View Single Post
Old 08-31-2014, 04:00 PM
  # 17 (permalink)  
andyroo72
Member
 
Join Date: Jul 2014
Location: Wellington, NZ
Posts: 250
Personally, I struggle a bit with pot smoking. I'm pretty intensely determined not to drink and it's not really a trigger when I do smoke. Interestingly, it's not really a trigger to smoke more either- it seems like I can enjoy it for a time and then I'm really quite thankful for the effect to end.

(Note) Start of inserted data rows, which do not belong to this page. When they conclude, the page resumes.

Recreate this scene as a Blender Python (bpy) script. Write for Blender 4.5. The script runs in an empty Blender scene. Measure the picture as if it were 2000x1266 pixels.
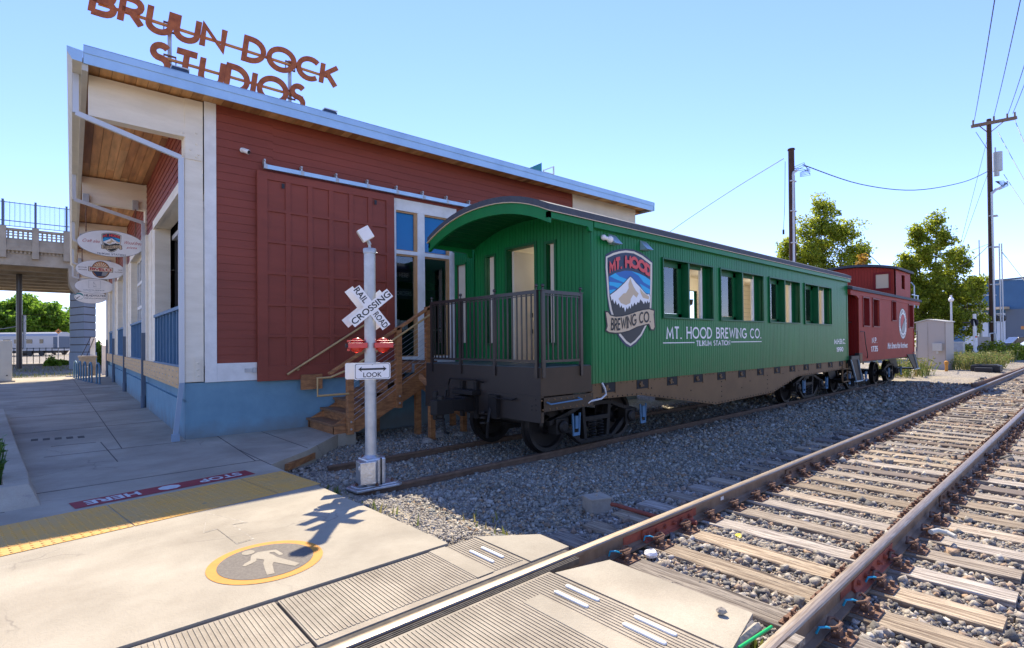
import bpy, math, random
import numpy as np
from mathutils import Matrix, Vector
S=bpy.context.scene
C=S.collection
# ---------------- camera ----------------
FPX,CYP=1024.1,658.4
_y,_p,_r=[math.radians(a) for a in (48.412,.578,-.544)]
_fw=Vector((math.cos(_y),math.sin(_y),0));_rt=Vector((math.sin(_y),-math.cos(_y),0));_up=Vector((0,0,1))
_f2=_fw*math.cos(_p)+_up*math.sin(_p);_u2=-_fw*math.sin(_p)+_up*math.cos(_p)
_r3=_rt*math.cos(_r)+_u2*math.sin(_r);_u3=-_rt*math.sin(_r)+_u2*math.cos(_r)
cd=bpy.data.cameras.new('camera');cam=bpy.data.objects.new('camera',cd);C.objects.link(cam)
cam.matrix_world=Matrix(((_r3.x,_u3.x,-_f2.x,0),(_r3.y,_u3.y,-_f2.y,0),(_r3.z,_u3.z,-_f2.z,1.57),(0,0,0,1)))
cd.sensor_width=36;cd.lens=FPX/2000*36;cd.shift_y=(CYP-633)/2000;cd.clip_start=.05;cd.clip_end=3000
S.camera=cam
# ---------------- light ----------------
SUN_EL,SUN_AZ=math.radians(50.4),math.radians(52.9)
w=bpy.data.worlds.new('World');S.world=w;w.use_nodes=True
nt=w.node_tree;bg=nt.nodes['Background'];sky=nt.nodes.new('ShaderNodeTexSky')
sky.sky_type='NISHITA';sky.sun_disc=False;sky.sun_elevation=SUN_EL;sky.sun_rotation=math.pi/2-SUN_AZ
sky.altitude=30;sky.air_density=1.0;sky.dust_density=.0;sky.ozone_density=5.0
tint=nt.nodes.new('ShaderNodeVectorMath');tint.operation='MULTIPLY';tint.inputs[1].default_value=(.92,.855,1.09)
nt.links.new(sky.outputs[0],tint.inputs[0]);nt.links.new(tint.outputs[0],bg.inputs[0]);bg.inputs[1].default_value=.135
sl=bpy.data.lights.new('sun','SUN');sl.energy=4.1;sl.angle=math.radians(.53);sl.color=(1,.89,.70)
so=bpy.data.objects.new('sun',sl);C.objects.link(so)
_sd=Vector((math.cos(SUN_AZ)*math.cos(SUN_EL),math.sin(SUN_AZ)*math.cos(SUN_EL),math.sin(SUN_EL)))
so.rotation_euler=_sd.to_track_quat('Z','Y').to_euler();so.location=(0,0,30)
S.view_settings.view_transform='Standard';S.view_settings.look='None';S.view_settings.gamma=1
S.view_settings.exposure=1.12
S.render.engine='CYCLES'
try: S.cycles.max_bounces=8;S.cycles.transparent_max_bounces=8
except Exception: pass
R=random.Random(7)
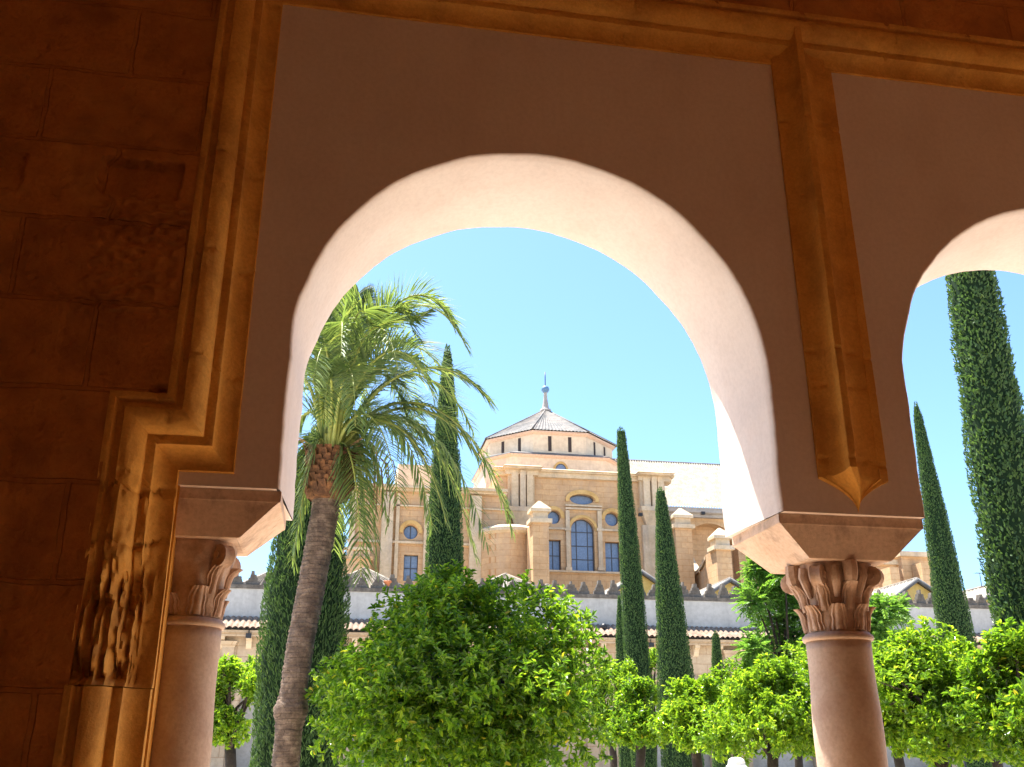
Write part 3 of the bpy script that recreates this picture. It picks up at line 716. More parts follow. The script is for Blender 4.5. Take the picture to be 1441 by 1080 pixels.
ot(330, 912, 1052, 60, 21.0, 'small bright orange tree glimpsed between column and broad cypress', M['lime'], 22, shoots=480, leaf=(0.1, 0.045), lumps=20)
ot(903, 950, 1052, 48, 23.0, 'orange tree with pale underside between the two slender cypresses', M['orange'], 23, shoots=520, leaf=(0.1, 0.045), lumps=18)
ot(862, 920, 1045, 46, 30.0, 'distant orange tree showing behind the flank of the largest one', M['lime'], 24, shoots=520, leaf=(0.11, 0.05), lumps=18)
ot(985, 950, 1054, 66, 21.0, 'yellow green orange tree overlapping the thick tapering cypress', M['lime'], 25, shoots=700, leaf=(0.1, 0.045), lumps=24)
ot(1088, 932, 1060, 102, 19.0, 'broad yellow green orange tree just beside the stone column', M['lime'], 26, shoots=1100, leaf=(0.1, 0.045), lumps=30)
ot(1030, 925, 1040, 60, 33.0, 'distant orange tree below the shortest cypress', M['orange'], 27, shoots=520, leaf=(0.11, 0.05), lumps=18)
ot(1312, 882, 1064, 118, 15.0, 'wide orange tree filling the foot of the second arch', M['lime'], 28, shoots=1500, leaf=(0.105, 0.046), lumps=34)
ot(1456, 872, 1072, 92, 13.5, 'orange tree cut by the picture border below the bushy cypress', M['orange'], 29, shoots=900, leaf=(0.105, 0.046), lumps=26)
ot(1160, 890, 1050, 70, 24.0, 'orange tree mostly hidden behind the stone column shaft', M['lime'], 30, shoots=700, leaf=(0.1, 0.045), lumps=22)
ot(915, 905, 1000, 40, 38.0, 'farthest orange tree seen through the gap between slender cypresses', M['lime'], 31, shoots=420, leaf=(0.12, 0.05), lumps=14)
ot(1250, 915, 1050, 60, 21.0, 'orange tree tucked between the column and the wide second arch tree', M['orange'], 33, shoots=600, leaf=(0.1, 0.045), lumps=20)
ot(1395, 905, 1050, 60, 20.0, 'orange tree tucked behind the wide second arch tree and the bushy cypress', M['lime'], 34, shoots=600, leaf=(0.1, 0.045), lumps=20)

def feathery_tree():
    Y = 34.0; r = np.random.default_rng(55)
    b = at(1120, 1060, Y); root = empty('feathery_tree', (b.x, Y, 0), 'airy tree with feathery compound leaves rising behind the carved capital', 'tree')
    cl = [(1080, 812, 26), (1062, 845, 22), (1100, 835, 24), (1085, 880, 28), (1075, 925, 24), (1120, 850, 30), (1120, 900, 30), (1060, 915, 16), (1095, 945, 20), (1160, 870, 40), (1200, 880, 36), (1240, 862, 26), (1228, 890, 30), (1262, 858, 12), (1180, 840, 25), (1140, 930, 30), (1200, 925, 30), (1105, 805, 18), (1065, 800, 12), (1245, 905, 18)]
    Vs, Fs, off = [], [], 0; mb = MB(); fork = Vector((b.x, Y, 3.4))
    mb.tube([(b.x, Y, 0), (b.x + .1, Y, 1.8), fork], [0.17, 0.13, 0.11], 10)
    for (px, py, rp) in cl:
        c = at(px, py, Y + r.uniform(-1.2, 1.2)); rad = rp * Y / 1400.0
        mb.tube([fork, fork.lerp(c, 0.55) + Vector((0, 0, .2)), c], [0.07, 0.045, 0.015], 6)
        nf = int(60 + rad * 110)
        for f in range(nf):                               # one compound leaf: a rachis with two rows of small leaflets
            p = np.array(c) + unit(1, r)[0] * rad * r.uniform(0.2, 1.0)
            dd = (p - np.array(c)) / (rad + 1e-6) * 0.8 + np.array([0, 0, 0.1]) + r.normal(size=3) * 0.4; dd /= np.linalg.norm(dd)
            L_ = r.uniform(0.35, 0.6); k = 9; t = np.linspace(0.15, 1, k)
            sd = np.cross(dd, [0, 0, 1.0]); sd /= np.linalg.norm(sd) + 1e-9
            base = p + dd * L_ * t[:, None] + np.array([0, 0, -0.22]) * (t[:, None] ** 2) * L_
            for s in (-1, 1):
                d = sd * s * 0.9 + dd * 0.55 + np.array([0, 0, -0.15]) + r.normal(size=(k, 3)) * 0.12
                V, F = leaf_mesh(base, d, np.tile([[0.1, -0.1, 1.0]], (k, 1)), np.full(k, 0.16) * (1.15 - t * 0.5), np.full(k, 0.055))
                Vs.append(V); Fs.append(F + off); off += len(V)
    np_mesh('crown', np.concatenate(Vs), np.concatenate(Fs), M['acacia'], root)
    mb.build('trunk', M['bark'], root)
feathery_tree()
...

What is the real concern for me is how it fits in with a sort of dependency cycle (sorry, I'm making this up as I go along, so my language is maybe a bit wonky). By that I mean to what degree (if any) is my pot smoking a dependent behaviour. I've got some fairly strict rules about it. I won't let myself plan on smoking pot as if it was some kind of treat. I wont let it become a regular expense, in fact I'm pretty averse to paying for it lol. I'm really careful about spending time with regular pot smokers I know- I see that sort of dependency as being kinda contagious.

Yeah, I don't know if any of that made sense. In some ways, it'd be easier just to not smoke pot, I suppose. But I feel comfortable with where I'm at with it- sure it does take managing, but then what doesn't?